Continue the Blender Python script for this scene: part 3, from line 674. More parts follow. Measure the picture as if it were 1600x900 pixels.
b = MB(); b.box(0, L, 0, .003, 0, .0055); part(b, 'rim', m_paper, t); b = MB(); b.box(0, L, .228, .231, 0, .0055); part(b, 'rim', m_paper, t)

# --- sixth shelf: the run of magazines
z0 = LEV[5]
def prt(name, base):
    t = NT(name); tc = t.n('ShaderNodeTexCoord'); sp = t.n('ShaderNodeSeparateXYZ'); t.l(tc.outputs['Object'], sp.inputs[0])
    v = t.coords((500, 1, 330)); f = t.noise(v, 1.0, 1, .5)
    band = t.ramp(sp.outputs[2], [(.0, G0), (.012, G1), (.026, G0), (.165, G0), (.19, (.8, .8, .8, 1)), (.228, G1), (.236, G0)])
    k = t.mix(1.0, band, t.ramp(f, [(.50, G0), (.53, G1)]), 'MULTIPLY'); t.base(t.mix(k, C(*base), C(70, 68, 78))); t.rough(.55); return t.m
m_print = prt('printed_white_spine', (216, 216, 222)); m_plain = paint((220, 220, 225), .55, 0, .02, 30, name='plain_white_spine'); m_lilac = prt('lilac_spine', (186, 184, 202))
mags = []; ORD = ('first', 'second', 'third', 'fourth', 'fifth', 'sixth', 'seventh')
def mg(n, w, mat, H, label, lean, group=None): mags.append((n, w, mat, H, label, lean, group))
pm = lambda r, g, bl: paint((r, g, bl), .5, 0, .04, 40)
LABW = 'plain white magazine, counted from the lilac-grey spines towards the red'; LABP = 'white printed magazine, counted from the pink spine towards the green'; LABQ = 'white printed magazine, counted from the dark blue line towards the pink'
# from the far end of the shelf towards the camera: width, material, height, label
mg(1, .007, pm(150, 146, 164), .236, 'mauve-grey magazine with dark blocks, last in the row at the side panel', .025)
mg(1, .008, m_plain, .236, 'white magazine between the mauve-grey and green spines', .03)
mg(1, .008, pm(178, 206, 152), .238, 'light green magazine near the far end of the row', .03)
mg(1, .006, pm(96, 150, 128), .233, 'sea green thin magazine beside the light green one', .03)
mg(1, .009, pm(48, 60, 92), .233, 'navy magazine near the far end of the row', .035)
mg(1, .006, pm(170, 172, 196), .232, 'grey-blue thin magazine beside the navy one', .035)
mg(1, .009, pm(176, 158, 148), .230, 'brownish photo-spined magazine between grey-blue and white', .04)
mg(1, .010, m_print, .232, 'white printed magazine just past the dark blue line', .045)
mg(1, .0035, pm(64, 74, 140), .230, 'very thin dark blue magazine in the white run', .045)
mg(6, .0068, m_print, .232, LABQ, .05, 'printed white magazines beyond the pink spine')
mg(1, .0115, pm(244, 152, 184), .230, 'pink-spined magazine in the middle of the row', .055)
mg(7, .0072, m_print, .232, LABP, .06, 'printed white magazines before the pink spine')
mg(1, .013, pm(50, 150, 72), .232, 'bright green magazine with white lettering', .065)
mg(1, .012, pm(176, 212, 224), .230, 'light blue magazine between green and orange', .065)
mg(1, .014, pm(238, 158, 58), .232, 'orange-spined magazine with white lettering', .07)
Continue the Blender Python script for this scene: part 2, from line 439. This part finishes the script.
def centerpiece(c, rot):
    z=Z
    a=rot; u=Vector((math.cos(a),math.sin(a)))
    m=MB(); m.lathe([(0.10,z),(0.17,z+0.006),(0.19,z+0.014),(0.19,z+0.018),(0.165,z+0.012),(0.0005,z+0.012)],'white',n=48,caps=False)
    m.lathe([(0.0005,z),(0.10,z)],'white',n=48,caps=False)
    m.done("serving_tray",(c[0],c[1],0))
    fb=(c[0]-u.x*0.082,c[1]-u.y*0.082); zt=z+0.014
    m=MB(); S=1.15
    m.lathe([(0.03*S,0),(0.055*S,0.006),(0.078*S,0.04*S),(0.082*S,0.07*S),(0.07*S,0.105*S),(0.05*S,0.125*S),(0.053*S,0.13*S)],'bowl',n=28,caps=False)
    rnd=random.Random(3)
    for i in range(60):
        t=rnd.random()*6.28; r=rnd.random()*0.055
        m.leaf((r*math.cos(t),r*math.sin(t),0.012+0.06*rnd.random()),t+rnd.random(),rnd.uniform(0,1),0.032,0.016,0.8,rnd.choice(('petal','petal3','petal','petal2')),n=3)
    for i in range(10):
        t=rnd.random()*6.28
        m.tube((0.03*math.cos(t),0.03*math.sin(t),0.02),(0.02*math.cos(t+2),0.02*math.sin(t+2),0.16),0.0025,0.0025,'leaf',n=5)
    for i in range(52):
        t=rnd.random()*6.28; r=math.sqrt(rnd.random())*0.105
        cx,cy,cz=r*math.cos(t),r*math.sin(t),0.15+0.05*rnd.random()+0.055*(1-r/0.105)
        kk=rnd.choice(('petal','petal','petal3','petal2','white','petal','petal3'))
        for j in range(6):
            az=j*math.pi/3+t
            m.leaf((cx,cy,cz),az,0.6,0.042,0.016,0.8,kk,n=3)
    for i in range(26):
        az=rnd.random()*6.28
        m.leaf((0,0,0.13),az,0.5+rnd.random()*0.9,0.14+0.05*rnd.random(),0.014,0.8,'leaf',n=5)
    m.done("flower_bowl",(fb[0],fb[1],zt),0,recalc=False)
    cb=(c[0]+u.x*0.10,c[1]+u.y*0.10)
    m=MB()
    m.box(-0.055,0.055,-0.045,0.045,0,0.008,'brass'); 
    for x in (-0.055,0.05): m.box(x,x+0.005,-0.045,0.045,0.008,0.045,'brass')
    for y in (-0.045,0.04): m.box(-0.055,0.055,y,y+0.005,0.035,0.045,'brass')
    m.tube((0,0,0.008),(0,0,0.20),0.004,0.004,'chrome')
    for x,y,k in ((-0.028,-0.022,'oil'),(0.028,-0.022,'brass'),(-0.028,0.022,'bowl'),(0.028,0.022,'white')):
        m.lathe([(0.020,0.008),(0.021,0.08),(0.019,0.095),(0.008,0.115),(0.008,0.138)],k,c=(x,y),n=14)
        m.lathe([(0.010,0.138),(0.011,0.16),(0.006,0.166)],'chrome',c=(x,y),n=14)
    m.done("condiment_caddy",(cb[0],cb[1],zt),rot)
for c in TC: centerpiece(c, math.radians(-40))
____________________
### CHALLENGE
Starting at the first line of the data above, please restate word for word every line up to and including the one that holds "b = MB(); b.box(0, L, 0, .003, 0, .0055);", and add nothing else.

### EXPECTED OUTPUT
Continue the Blender Python script for this scene: part 3, from line 674. More parts follow. Measure the picture as if it were 1600x900 pixels.
b = MB(); b.box(0, L, 0, .003, 0, .0055); part(b, 'rim', m_paper, t); b = MB(); b.box(0, L, .228, .231, 0, .0055); part(b, 'rim', m_paper, t)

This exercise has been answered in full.